On the Good Ship Lollipop 
June 20, 2007 

WASHINGTON – The humble lollipop, that sticky, sweet treat on a stick, has made its way up the food chain to an upscale restaurant near you, The Wall Street Journal reports. At Komi in Washington, D.C., you can lick sour orange and salted lemon; at Lime in San Francisco, you can taste a chocolate-covered cheesecake version; and at David Burke & Donatella in Manhattan, you can indulge in a lollipop forest in a bubblegum whipped cream sauce.

The true lollipop, or sucker, has its roots in the United States as far back as the 1930s. And as early as 1999, chefs were peppering their dessert trays with grown-up versions of the childhood treat.
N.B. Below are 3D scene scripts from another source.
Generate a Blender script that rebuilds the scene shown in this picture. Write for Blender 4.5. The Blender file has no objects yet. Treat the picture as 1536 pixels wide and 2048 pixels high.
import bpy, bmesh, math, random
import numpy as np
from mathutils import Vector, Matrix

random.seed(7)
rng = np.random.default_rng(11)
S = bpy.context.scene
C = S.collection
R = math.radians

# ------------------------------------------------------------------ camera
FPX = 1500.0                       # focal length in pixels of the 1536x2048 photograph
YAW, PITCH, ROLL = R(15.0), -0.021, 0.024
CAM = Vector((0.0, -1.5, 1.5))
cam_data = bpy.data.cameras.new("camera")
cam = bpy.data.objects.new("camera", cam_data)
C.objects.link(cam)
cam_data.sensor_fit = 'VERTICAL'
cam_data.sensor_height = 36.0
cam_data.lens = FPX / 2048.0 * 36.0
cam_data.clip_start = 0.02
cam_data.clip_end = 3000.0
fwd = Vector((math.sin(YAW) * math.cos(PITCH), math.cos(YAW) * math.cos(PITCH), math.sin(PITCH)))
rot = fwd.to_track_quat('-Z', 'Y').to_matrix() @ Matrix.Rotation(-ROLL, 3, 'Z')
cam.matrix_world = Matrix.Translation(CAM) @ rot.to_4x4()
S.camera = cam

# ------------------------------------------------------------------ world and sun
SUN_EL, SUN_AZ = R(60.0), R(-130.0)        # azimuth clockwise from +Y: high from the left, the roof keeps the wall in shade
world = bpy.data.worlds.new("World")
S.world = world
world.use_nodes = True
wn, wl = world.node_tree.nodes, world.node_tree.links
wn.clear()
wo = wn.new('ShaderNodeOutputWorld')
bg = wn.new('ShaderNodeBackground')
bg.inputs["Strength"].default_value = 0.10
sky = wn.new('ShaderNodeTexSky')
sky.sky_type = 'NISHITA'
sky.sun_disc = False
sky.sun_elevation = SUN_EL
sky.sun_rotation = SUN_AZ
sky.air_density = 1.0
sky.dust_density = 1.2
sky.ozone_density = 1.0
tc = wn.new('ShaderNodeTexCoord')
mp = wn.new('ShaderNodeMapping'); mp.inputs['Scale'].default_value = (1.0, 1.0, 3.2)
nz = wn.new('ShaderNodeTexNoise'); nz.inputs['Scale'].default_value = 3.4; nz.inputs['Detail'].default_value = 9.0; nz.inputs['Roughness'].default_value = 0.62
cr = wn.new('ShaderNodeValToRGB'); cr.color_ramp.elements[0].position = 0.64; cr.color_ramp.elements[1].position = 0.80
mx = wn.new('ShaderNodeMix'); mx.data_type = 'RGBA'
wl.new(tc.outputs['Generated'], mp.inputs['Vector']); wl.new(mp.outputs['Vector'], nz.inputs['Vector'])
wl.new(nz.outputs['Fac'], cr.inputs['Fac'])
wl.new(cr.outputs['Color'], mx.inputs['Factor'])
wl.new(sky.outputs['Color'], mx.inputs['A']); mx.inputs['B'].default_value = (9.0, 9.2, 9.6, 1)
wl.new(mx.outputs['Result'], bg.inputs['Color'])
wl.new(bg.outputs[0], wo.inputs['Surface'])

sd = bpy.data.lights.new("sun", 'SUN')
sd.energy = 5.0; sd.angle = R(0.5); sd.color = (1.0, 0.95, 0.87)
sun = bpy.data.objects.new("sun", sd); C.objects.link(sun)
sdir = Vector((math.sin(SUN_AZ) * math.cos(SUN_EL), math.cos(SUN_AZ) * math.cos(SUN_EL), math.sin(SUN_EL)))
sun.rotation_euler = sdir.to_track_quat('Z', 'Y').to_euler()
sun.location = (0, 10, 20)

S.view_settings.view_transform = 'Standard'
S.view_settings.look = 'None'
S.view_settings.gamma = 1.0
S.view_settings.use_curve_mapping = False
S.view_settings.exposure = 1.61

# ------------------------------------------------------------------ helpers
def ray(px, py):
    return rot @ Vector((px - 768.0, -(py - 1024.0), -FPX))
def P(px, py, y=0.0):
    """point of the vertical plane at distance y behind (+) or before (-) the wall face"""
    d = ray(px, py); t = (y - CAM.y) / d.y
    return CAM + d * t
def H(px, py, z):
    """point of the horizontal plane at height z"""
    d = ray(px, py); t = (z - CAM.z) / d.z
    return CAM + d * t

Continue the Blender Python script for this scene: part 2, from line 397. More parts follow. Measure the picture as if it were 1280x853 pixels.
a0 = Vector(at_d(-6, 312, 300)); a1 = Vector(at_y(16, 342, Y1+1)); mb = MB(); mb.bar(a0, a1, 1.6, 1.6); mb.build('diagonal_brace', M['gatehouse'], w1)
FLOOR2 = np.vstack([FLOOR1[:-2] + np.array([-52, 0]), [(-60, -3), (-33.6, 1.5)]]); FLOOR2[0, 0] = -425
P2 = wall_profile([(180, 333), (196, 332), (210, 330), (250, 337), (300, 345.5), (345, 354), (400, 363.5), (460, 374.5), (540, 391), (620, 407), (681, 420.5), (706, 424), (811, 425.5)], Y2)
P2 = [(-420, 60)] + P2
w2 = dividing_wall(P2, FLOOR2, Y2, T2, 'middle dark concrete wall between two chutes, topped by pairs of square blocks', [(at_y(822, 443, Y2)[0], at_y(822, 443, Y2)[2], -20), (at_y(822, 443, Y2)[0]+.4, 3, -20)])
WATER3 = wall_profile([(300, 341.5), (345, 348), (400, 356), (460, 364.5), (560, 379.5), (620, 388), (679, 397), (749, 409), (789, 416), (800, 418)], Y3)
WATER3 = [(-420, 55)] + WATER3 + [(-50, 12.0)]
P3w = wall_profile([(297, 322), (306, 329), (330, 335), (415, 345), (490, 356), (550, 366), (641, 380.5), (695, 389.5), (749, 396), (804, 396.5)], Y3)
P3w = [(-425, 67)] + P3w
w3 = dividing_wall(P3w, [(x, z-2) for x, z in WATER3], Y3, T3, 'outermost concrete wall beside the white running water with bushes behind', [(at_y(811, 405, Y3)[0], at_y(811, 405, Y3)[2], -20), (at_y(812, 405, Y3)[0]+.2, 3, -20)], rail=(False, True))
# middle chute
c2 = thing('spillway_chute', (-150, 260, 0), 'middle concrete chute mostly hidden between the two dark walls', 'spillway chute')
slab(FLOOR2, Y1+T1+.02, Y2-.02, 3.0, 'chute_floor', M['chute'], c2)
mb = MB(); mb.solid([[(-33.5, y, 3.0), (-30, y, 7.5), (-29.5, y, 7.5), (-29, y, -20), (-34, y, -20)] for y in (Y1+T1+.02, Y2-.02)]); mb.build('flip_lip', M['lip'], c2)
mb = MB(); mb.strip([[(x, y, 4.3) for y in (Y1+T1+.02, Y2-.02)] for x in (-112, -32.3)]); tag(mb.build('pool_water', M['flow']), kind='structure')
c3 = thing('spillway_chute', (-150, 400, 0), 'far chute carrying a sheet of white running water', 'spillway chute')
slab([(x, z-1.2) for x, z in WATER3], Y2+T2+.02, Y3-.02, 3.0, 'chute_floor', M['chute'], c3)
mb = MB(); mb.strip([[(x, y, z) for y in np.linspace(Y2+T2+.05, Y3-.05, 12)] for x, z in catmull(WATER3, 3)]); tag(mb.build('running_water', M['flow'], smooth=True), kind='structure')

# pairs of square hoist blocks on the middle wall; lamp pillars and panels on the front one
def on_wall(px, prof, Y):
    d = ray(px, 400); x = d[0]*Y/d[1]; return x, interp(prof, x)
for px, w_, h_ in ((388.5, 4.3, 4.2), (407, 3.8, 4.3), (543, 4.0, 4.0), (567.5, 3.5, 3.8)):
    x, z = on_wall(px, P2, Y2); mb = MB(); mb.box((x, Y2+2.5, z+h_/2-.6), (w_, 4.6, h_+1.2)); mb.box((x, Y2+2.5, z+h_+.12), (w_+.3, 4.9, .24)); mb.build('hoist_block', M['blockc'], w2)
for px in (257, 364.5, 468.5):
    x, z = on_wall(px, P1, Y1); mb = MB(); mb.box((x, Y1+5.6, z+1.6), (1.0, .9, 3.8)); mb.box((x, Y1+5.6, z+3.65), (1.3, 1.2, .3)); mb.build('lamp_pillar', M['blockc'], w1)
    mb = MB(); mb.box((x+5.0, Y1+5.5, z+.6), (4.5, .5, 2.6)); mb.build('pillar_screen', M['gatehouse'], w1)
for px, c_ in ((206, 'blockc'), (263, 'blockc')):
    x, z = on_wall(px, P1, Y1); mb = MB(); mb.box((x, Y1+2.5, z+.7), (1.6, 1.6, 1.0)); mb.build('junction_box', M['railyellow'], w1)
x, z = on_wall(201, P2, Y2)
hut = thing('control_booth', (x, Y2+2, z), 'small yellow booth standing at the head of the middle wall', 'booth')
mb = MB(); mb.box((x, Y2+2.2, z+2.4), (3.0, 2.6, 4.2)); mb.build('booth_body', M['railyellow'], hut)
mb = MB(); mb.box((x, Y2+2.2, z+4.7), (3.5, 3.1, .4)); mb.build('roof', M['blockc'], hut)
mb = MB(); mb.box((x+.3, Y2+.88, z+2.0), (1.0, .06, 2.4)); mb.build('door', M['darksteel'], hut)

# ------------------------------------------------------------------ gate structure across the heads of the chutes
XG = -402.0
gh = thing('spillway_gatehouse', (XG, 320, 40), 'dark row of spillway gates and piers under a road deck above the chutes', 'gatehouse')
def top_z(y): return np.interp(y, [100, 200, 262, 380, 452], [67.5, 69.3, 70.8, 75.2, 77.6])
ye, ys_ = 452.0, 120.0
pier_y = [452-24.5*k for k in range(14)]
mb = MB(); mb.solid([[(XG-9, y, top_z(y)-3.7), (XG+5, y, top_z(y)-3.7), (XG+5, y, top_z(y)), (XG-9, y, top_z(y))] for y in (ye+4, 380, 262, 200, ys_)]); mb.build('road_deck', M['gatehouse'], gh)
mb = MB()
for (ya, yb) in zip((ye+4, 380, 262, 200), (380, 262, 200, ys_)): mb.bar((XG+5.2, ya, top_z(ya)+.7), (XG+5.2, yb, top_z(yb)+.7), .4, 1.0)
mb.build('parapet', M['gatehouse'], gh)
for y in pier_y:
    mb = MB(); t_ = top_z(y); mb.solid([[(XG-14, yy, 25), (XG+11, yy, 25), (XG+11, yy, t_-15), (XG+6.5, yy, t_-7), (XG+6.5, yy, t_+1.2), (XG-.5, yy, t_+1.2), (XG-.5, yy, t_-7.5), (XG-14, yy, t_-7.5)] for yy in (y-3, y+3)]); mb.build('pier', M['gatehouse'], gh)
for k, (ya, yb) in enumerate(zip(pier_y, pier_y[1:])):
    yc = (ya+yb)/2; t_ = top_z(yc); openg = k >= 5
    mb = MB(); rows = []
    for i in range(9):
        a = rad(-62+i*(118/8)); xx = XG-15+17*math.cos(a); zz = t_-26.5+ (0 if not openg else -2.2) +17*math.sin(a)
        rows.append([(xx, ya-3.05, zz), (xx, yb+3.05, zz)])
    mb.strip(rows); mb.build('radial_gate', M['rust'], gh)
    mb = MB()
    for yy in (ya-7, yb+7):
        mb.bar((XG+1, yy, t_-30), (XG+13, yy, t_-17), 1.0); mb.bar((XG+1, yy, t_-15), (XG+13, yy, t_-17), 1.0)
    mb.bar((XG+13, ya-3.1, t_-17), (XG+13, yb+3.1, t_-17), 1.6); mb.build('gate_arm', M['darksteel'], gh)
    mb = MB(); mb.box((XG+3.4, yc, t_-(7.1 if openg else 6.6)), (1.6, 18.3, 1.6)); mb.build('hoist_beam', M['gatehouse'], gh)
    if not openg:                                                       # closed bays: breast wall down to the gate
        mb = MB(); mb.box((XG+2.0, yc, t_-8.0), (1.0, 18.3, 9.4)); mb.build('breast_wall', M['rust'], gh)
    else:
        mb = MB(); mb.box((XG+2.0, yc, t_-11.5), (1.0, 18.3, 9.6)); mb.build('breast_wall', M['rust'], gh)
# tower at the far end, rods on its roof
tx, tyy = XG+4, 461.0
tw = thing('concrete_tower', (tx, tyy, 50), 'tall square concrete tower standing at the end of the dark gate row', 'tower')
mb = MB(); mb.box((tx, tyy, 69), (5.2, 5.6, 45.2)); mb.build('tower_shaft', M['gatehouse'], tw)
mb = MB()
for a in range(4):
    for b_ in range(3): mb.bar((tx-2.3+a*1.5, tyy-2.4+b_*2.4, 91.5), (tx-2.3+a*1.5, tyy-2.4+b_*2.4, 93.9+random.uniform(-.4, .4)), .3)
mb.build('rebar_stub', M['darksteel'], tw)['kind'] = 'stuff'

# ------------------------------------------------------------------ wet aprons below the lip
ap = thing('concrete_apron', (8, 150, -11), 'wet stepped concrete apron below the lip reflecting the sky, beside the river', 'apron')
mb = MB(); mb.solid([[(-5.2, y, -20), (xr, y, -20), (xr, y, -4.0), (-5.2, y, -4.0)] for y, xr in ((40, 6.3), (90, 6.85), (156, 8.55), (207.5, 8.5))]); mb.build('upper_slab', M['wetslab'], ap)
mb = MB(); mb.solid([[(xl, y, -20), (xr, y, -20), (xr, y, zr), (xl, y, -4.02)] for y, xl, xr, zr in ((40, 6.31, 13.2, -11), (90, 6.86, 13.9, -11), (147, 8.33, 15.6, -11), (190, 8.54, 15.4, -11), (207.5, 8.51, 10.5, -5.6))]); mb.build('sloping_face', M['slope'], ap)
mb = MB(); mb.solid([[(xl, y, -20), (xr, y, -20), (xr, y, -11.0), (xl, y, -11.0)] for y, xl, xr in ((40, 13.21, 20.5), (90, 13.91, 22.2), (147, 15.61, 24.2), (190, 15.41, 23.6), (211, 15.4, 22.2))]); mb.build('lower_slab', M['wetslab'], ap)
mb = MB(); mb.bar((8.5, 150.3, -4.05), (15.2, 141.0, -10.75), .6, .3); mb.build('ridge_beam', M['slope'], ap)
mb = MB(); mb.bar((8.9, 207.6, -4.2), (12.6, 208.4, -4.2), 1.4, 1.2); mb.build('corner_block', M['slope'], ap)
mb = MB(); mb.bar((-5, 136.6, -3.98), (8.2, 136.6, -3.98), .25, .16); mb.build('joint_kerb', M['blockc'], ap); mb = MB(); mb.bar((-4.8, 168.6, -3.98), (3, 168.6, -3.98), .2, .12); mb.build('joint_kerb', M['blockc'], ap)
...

That year, pastry chef Gale Gand at Chicago’s TRU placed watermelon and vanilla lollipops on the dessert menu, followed a year later by chef Alain Ducasse, who used the sweet treats as giveaways to departing guests at his now-closed restaurant at New York's Essex House. Last winter, chef Gordon Ramsay added lollipops to his dessert tray at the London Hotel in New York.

The lollipop is not just for dessert, either. Many restaurateurs serve up savory lollipops on a stick, such as Buffalo-chicken-wing lollipops at Boston’s West on Centre, quail lollipops at Westin’s Dragonara Resort on the Mediterranean isle of Malta or seared-tuna lollipops at Lollipop in Manhattan.